DO THIS =>
Wherever the word "scene" appears in a line, copy that line.

# START OF EXERCISE DATA

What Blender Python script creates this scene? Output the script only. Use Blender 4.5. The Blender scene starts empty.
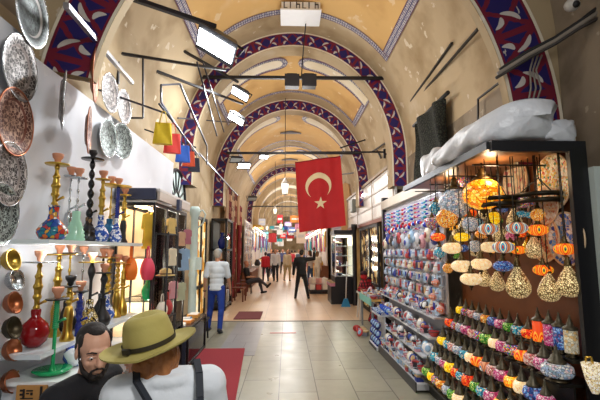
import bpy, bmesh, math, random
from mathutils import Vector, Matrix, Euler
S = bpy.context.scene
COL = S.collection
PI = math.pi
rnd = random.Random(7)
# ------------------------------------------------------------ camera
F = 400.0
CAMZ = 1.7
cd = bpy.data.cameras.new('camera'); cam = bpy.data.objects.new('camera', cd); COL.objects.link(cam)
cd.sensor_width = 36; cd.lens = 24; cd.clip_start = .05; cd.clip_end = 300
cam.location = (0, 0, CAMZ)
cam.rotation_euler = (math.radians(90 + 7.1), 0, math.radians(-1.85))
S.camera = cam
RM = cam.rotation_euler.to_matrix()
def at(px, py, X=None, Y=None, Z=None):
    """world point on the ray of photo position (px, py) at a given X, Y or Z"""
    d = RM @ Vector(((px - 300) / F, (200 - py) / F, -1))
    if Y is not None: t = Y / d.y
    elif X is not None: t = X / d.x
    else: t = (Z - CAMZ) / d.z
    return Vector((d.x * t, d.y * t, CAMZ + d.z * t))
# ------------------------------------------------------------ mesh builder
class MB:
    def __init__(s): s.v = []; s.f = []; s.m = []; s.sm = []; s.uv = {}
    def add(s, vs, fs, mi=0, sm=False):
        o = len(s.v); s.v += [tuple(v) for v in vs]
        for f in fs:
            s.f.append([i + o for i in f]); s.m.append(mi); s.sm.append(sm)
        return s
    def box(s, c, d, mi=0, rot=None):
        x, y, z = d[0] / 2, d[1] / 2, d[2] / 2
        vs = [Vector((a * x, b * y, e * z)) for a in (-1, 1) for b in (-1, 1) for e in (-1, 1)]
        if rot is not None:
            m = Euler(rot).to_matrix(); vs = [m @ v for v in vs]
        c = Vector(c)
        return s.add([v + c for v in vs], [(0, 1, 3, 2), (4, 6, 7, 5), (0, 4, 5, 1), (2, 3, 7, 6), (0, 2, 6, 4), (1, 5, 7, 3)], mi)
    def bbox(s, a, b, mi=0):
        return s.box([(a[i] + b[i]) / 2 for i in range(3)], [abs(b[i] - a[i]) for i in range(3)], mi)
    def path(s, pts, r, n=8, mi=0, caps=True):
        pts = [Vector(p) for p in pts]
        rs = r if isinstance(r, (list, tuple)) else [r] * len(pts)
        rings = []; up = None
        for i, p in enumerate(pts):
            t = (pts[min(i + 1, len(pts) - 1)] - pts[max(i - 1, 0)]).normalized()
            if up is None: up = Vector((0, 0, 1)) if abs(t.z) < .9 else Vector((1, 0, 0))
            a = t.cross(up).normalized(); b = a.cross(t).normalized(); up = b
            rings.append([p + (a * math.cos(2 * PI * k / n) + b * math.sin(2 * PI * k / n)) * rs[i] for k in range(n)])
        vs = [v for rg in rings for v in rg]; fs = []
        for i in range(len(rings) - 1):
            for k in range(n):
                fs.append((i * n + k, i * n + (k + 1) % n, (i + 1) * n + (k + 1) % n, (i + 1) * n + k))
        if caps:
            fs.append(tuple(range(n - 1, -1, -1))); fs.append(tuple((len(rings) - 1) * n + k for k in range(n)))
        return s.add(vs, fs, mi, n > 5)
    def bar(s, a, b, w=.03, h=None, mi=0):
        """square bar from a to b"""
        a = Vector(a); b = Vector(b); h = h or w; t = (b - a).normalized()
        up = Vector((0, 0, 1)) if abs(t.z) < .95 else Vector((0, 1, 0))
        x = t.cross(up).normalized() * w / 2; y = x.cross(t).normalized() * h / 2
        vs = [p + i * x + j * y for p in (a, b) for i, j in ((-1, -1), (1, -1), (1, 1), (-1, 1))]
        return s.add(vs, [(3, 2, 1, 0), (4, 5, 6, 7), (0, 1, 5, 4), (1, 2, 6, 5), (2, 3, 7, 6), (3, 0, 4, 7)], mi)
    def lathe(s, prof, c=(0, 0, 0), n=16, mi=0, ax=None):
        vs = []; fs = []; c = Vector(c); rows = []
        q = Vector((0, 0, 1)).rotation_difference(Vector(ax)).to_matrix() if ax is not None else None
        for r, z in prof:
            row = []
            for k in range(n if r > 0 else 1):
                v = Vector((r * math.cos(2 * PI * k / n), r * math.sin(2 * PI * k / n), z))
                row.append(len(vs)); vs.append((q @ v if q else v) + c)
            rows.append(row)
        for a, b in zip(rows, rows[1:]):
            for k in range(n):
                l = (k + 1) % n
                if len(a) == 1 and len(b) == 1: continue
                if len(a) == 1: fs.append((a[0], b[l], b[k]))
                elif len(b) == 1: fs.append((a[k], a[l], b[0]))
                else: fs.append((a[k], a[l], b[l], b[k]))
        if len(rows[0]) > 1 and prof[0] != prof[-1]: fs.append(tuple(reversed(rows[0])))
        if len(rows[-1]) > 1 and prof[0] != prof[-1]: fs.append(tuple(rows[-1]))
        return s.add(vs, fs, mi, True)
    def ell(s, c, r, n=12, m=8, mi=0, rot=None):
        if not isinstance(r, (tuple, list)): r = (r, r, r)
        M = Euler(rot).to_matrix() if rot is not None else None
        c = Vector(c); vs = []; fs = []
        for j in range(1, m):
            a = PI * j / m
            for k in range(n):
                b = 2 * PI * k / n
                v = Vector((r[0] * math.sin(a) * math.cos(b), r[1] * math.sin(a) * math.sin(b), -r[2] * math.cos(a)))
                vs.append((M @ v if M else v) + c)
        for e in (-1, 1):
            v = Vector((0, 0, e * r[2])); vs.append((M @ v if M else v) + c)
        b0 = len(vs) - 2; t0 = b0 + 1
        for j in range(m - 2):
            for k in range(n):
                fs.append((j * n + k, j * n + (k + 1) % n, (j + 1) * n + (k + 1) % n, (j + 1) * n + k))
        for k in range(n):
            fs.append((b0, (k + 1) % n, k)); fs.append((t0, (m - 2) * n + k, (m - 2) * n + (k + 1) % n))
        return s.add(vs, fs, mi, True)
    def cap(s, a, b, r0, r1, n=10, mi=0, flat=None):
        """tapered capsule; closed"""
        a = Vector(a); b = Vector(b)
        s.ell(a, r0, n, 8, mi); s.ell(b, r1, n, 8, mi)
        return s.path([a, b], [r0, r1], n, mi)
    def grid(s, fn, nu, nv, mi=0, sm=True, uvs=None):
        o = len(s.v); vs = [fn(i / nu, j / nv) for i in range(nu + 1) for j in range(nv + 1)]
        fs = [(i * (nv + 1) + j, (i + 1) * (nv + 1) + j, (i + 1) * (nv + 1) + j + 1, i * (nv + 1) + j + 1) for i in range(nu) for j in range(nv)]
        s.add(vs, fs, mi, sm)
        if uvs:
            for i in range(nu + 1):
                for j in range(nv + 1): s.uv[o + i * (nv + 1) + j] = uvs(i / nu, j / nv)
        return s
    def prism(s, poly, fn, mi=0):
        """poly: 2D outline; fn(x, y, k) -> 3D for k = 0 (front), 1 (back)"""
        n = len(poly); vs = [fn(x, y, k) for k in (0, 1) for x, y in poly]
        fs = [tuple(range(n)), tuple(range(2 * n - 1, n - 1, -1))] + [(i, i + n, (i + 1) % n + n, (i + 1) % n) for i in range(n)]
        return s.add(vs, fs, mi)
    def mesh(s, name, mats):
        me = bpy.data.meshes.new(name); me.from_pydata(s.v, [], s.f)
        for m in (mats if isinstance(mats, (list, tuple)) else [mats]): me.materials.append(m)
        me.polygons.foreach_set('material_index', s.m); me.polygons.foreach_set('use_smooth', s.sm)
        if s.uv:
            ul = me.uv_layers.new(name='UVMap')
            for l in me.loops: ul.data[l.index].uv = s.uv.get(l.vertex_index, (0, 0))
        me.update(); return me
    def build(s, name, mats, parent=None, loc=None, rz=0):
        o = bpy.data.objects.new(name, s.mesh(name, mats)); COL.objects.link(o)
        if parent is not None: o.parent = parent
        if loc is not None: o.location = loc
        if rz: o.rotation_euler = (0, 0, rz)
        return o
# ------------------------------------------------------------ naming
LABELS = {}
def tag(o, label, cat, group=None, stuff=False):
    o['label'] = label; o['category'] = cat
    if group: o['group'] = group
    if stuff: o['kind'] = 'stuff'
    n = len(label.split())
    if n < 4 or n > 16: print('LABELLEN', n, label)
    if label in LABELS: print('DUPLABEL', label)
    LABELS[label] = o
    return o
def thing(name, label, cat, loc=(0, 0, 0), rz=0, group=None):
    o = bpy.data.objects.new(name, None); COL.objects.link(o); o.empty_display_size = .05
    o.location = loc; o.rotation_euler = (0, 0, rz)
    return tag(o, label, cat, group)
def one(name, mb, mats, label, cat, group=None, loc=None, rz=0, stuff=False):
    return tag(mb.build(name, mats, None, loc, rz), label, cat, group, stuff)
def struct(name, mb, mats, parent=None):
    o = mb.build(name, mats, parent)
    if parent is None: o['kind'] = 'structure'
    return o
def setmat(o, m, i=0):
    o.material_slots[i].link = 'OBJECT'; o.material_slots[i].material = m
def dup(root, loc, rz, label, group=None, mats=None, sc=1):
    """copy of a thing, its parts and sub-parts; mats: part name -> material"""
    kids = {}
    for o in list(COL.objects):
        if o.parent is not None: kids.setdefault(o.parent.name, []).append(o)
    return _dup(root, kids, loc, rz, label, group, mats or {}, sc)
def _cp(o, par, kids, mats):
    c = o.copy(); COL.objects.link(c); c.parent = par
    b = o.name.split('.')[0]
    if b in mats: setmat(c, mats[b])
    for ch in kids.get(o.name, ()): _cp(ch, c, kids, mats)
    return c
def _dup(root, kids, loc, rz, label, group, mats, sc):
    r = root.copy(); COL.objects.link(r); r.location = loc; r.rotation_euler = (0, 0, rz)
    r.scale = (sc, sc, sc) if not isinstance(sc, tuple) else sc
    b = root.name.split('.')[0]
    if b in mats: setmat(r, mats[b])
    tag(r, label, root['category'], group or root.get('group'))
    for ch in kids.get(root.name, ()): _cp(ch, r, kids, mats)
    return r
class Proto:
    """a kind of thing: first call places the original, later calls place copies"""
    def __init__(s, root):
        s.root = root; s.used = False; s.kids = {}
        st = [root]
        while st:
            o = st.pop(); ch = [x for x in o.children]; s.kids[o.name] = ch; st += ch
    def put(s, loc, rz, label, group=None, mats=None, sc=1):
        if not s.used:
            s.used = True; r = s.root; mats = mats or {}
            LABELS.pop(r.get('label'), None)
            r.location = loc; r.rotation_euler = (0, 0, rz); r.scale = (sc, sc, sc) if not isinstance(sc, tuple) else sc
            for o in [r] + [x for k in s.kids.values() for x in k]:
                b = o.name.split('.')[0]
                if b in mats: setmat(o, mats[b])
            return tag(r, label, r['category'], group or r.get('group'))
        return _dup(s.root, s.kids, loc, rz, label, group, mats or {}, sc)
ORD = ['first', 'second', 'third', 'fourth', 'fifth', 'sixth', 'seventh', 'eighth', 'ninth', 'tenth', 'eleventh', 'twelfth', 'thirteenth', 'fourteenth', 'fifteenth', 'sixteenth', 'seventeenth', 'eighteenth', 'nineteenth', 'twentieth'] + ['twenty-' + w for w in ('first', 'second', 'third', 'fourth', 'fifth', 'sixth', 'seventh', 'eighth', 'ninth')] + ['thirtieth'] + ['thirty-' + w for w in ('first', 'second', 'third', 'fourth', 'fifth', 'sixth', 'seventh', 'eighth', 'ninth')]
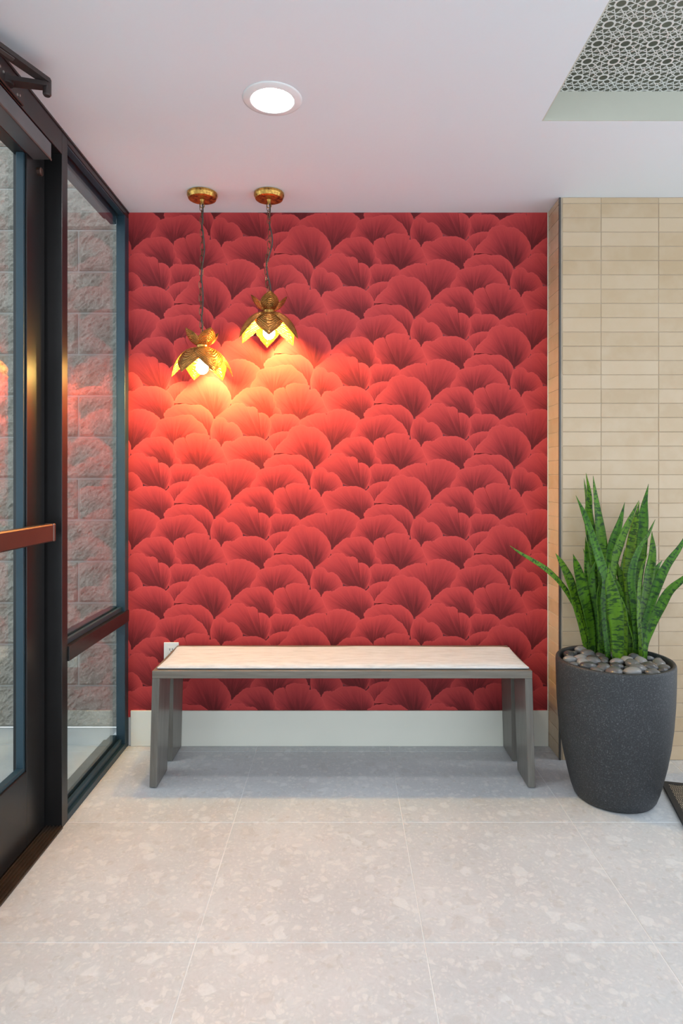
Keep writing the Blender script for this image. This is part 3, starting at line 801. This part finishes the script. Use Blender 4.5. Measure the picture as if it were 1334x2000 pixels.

# END OF EXERCISE DATA

RESULT =>
What Blender Python script creates this scene? Output the script only. Use Blender 4.5. The Blender scene starts empty.
S = bpy.context.scene